Vito Giacalone, the Gloucester-based industry innovator, said the process of inviting capital into the market "always begins with artificially depressing the price."

The allocation of catch share to each aggregated permit will be made next fall, based on data gathered and analyzed the Science and Statistical Center of the National Oceanic and Atmospheric Administration.

NOAA's national chief, Jane Lubchenco used the bully pulpit in early April to prod the council, an industry related legislative body, to complete the long-planned transition from effort controls to catch shares used by the sectors.

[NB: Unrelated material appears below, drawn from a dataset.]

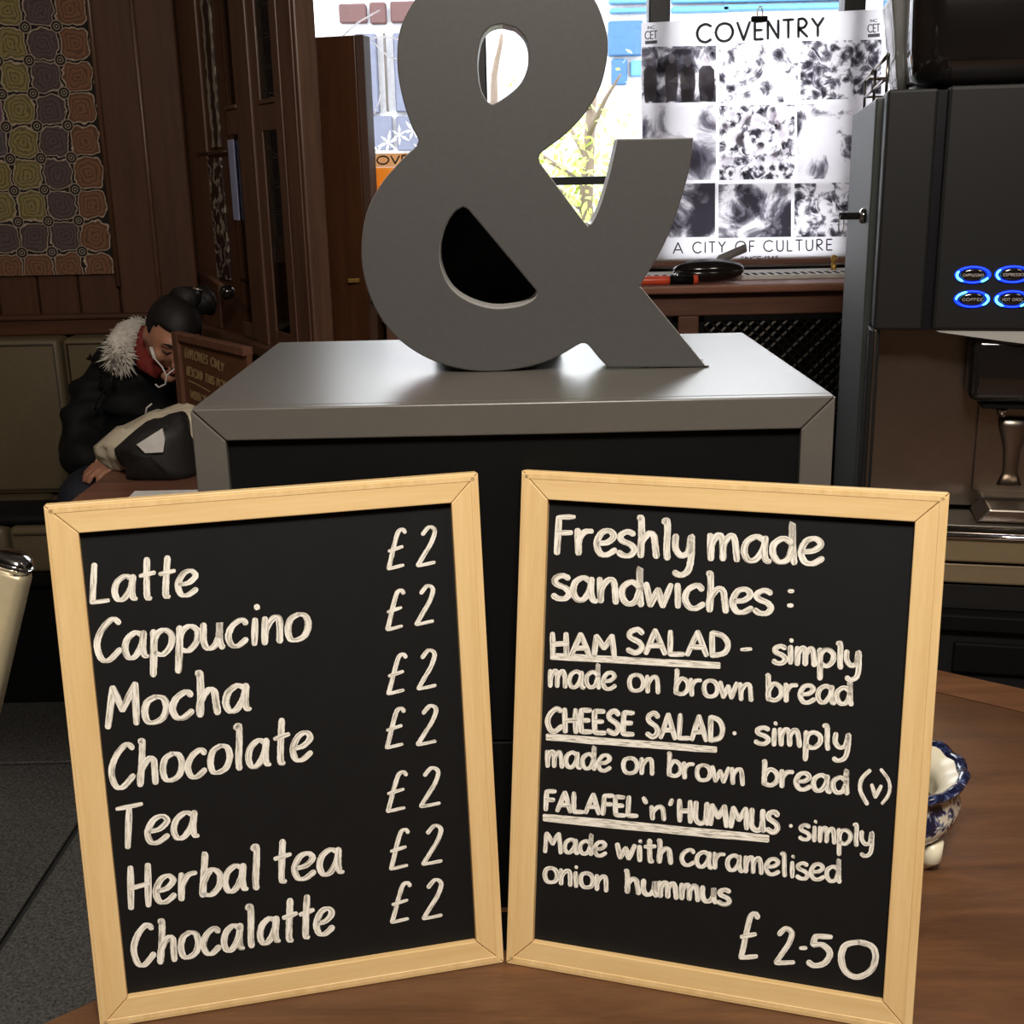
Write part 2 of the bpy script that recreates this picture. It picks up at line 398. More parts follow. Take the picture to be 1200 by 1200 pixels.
# white lily decals and curling lines stuck on the left pane
def star(bm, c, r, n=6, rot=0):
    for k in range(n):
        a = rot+2*math.pi*k/n; d = Vector((math.cos(a), 0, math.sin(a))); e = Vector((-math.sin(a), 0, math.cos(a)))
        L = r*(.8+.4*random.random())
        bm.quad(c, c+d*L*.45+e*L*.13, c+d*L, c+d*L*.45-e*L*.13)
for px, py, r, w_ in ((455, 167, .034, 'largest of the cluster'), (468, 158, .03, 'in the middle of the cluster'), (484, 153, .03, 'topmost of the cluster'), (443, 178, .03, 'nearest the open door'), (490, 174, .02, 'smallest, touching the ampersand edge')):
    dc = MB(); star(dc, aty(px, py, YW+.069), r, 6, random.random())
    tag(dc.build('flower_decal', M['poster']), 'white starry flower sticker on the left pane, '+w_, 'sticker', 'starry flower stickers')
for w_, pts in (('rising above the open door', ((402, 42), (420, 26), (434, 18), (445, 12))), ('nearly level beside the door top', ((432, 47), (440, 44), (452, 43), (468, 46), (476, 50))), ('sloping down toward the ampersand', ((436, 48), (446, 58), (456, 67), (470, 70))), ('short and upright above the flowers', ((438, 134), (444, 120), (446, 110)))):
    cl = MB(); cl.tube([aty(a, b, YW+.068) for a, b in pts], .0022, 6)
    tag(cl.build('curl_decal', M['poster'], None, True), 'thin white curling line sticker, '+w_, 'sticker', 'curling line stickers')

# ---------------------------------------------------------------- the street outside
ext = struct(MB().box(-12, 14, YW+.2, 26, -.15, -.05).build('floor_street', M['pave']))
fb = thing('street_building', 'pale street frontage across the road with red-brown panels and lavender shop windows', 'building', (-1, 10, -.05))
FY = 10.0
b_ = MB(); b_.box(-9, 9, FY, FY+3, -.05, 3.3, 0); b_.build('wall', M['facade'], fb)
def fbox(nm, a, b, mat, t=.08, parent=fb):
    P = aty(*a, FY); Q = aty(*b, FY); return MB().box(P.x, Q.x, FY-t, FY, Q.z, P.z, .01, 1).build(nm, M[mat], parent)
fbox('panel', (398, 6), (431, 28), 'redpanel'); fbox('panel', (434, 4), (454, 29), 'redpanel'); fbox('panel', (458, 3), (500, 27), 'redpanel')
fbox('shop_window', (415, 41), (446, 133), 'lav'); fbox('shop_window', (450, 40), (456, 131), 'steeldark', .1); fbox('shop_window', (461, 40), (500, 131), 'lav')
fbox('shop_window', (415, 137), (462, 176), 'lav'); fbox('shop_window', (465, 137), (520, 176), 'lav')
fbox('blue_panel', (712, 26), (752, 66), 'cyan2'); fbox('blue_panel', (716, 70), (734, 100), 'cyan2'); fbox('blue_panel', (738, 72), (755, 90), 'cyan')
for i in range(4):
    fbox('slat', (711+i, -22+i*11), (765, -17+i*11), 'cyan'); fbox('slat', (786, -24+i*11), (835+i*6, -18+i*11), 'cyan')
    fbox('slat', (845, -23+i*10), (1000, -19+i*10), 'cyan')
# street tree: trunk, branches and leaves
tt = thing('street_tree', 'pale sunlit green tree outside the window behind the ampersand', 'tree', (.9, 8, -.05))
tc = aty(690, 200, 8)
tb = MB(); tb.tube([(tc.x, 8, -.05), (tc.x+.03, 8, .6), (tc.x-.02, 8, 1.2), (tc.x+.05, 8, 2.3)], [.07, .06, .045, .02], 8)
for k in range(9):
    a = random.random()*6.28; h = .5+k*.16; tb.tube([(tc.x, 8, h), (tc.x+math.cos(a)*.3, 8+math.sin(a)*.3, h+.2), (tc.x+math.cos(a)*.55, 8+math.sin(a)*.55, h+.32)], [.022, .014, .006], 6)
tb.build('trunk', M['trunk'], tt, True)
lf = MB()
for k in range(1500):
    p = Vector((tc.x-.05+random.gauss(0, .28), 8+random.gauss(0, .25), 1.2+random.gauss(0, .33)))
    a = Vector((random.uniform(-1, 1), random.uniform(-1, 1), random.uniform(-1, 1))).normalized(); b = a.orthogonal().normalized(); r = random.uniform(.015, .032)
    lf.quad(p-a*r*1.4, p+b*r*.6, p+a*r*1.4, p-b*r*.6)
lf.build('leaves', M['leafy'], tt, kind='stuff')
tag(MB().tube([aty(588, 40, 7), aty(586, 55, 7), aty(582, 72, 7), aty(579, 90, 7), aty(579, 112, 7), aty(577, 160, 7), (aty(577, 160, 7).x, 7, -.05)], [.01, .013, .016, .018, .022, .025, .03], 8).build('bare_stem', M['trunk'], None, True), 'thin grey bent stem outside, seen through the upper hole of the ampersand', 'branch')

# ---------------------------------------------------------------- sill, cabinet under it
SZ = 1.118
cab = thing('radiator_cabinet', 'brown wooden radiator cabinet with dark lattice grilles under the window', 'cabinet', (.8, 3.3, 0))
cb = MB(); cb.box(-.36, 2.25, 3.24, 3.60, SZ-.022, SZ, .006); cb.build('sill', M['sill_wood'], cab)
cb = MB(); cb.box(-.34, 2.2, 3.285, 3.31, SZ-.085, SZ-.022, .004); cb.build('rail', M['cab_wood'], cab)
cb = MB(); cb.box(-.34, 2.2, 3.285, 3.31, .0, .12, .004); cb.build('rail', M['cab_wood'], cab)
cb = MB(); cb.box(-.34, 2.2, 3.42, 3.43, .1, SZ-.03); cb.build('back_panel', M['black'], cab)
gp = [-.30, .485, 1.3, 2.16]
for q in gp: MB().box(q-.028, q+.028, 3.283, 3.312, .12, SZ-.085, .004).build('stile', M['cab_wood'], cab)
for a, b in zip(gp, gp[1:]):
    a += .028; b -= .028
    g = MB(); t_ = .016
    for (c0, c1, d0, d1) in ((a, b, SZ-.085-t_, SZ-.085), (a, b, .12, .12+t_), (a, a+t_, .12, SZ-.085), (b-t_, b, .12, SZ-.085)): g.box(c0, c1, 3.29, 3.306, d0, d1)
    g.build('grille_frame', M['black'], cab)
    g = MB(); st = .03; z0, z1 = .75, SZ-.103; H = z1-z0; x_ = a-H
    while x_ < b:
        for sg in (1, -1):
            xa, xb = (x_, x_+H) if sg > 0 else (x_+H, x_)
            # clip to a..b
            p0 = Vector((xa, 3.298+.002*sg, z0)); p1 = Vector((xb, 3.298+.002*sg, z1)); d = p1-p0
            ts = sorted([(a-xa)/d.x, (b-xa)/d.x]); t0, t1 = max(0, ts[0]), min(1, ts[1])
            if t1-t0 > .02: g.tube([p0+d*t0, p0+d*t1], .0042, 4)
        x_ += st
    g.build('lattice', M['steeldark'], cab, kind='stuff')
# white slotted vent strip on the sill
v = thing('vent_strip', 'white slotted ventilation strip along the back of the window sill', 'vent', (.8, 3.5, SZ))
MB().box(.1, 2.2, 3.37, 3.56, SZ, SZ+.012, .002).build('strip', M['white'], v)
sl = MB()
for i in range(90): sl.box(.14+i*.0225, .150+i*.0225, 3.385, 3.44, SZ+.0121, SZ+.0132)
sl.build('slots', M['black'], v, kind='stuff')
tag(MB().box(.2, 2.2, 3.602, 3.635, SZ+.016, SZ+.05, .004).build('white_ledge', M['white']), 'white bottom ledge of the window behind the poster foot', 'ledge')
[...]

The government's ardor for catch shares was matched by the enthusiasm for the approach of the ENGOs — especially the EDF and the Pew Environment Group, an arm of the Pew Charitable Trusts, a $4 billion philanthropy created and controlled by descendants of the founder of the Sun Oil Co.

One industry financier predicted that fishing catch share format — and commodities market — would succeed in attracting capital into the New England groundfishery.

"People will come in with a lot of money as the new thing" said a financier. "Maybe the fishermen aren't going to stay in, once the ante is raised."

"It's the worst thing that could happen," said Giacalone, a founder and leader of the Northeast Seafood Coalition. He also organized the community permit bank that, over the past two years, bought out fishermen and created a non-profit leasing business for surviving boats with $13 million in mitigation funds from the construction of an off-Cape Ann liquified natural gas platform.

"It's a conversion to share-cropping," Giacalone said. "It sets up a Wall Street approach. Now you handicap the product in the market place because people are skimming and renting a public resource.

"This is being orchestrated by people at the very highest level of government and business," he said, adding that the decision of the coalition to organize 13 sectors was made out of fear that the plan was to isolate only a few permits in the existing two sectors on Cape Cod, which are subsidized by Pew and other ENGOs and create a vulnerable mass of permit-owners struggling against tighter restrictions.

In a presentation to the city last spring, Giacalone noted that the industry was subjected to a vast government authorized overcapitalization in the late '70s and '80s following the exiling of foreign factory boats. He predicted the groundfish landings could double "in the near term" with better management.

David Goethel, a New Hampshire fisherman and council member who has studied and visited world fisheries, predicted the capital market would unfold in brutal Darwinian terms.

"A commodified fishery?", he pondered. "If you could be present at the detonation of an atom bomb at the moment the atoms collide — no country has been able to control the economic forces that are unleashed," Goethel said.

He was the only vote against the conversion of the New England groundfishery to catch shares.

Festa explained to the investors at the Milken conference that the plan to create catch shares and open the door for outside capitalization has been longstanding.

"The Bush administration was good allies of ours," said Festa. "It laid the groundwork for us."

He also cited a "high level task force," with an "all-star" cast that proposed to "redefine fisheries through catch shares. Jane Lubchenco was on the panel."

The panel was sponsored by the EDF, but also included Lubchenco and other scientists who, like her, had been patronized by Pew, which funded a 2003 study by academic scientists R.A. Myers and B. Worm, that the alpha predators could be gone by mid-century.

Festa was referring to the Oceans of Abundance report, described as an "action agenda" for the nation's fisheries triggered by the fear that fishing was "fundamentally altering" the ecosystem which "is increasingly likely to yield massive swarms of jellyfish rather than food fish."

The jellyfish study has been widely disputed and discredited by non-Pew related scientists. And even Lubchenco, before President Obama chose her to head NOAA, was quoted as saying she thought the jellyfish scare was overblown.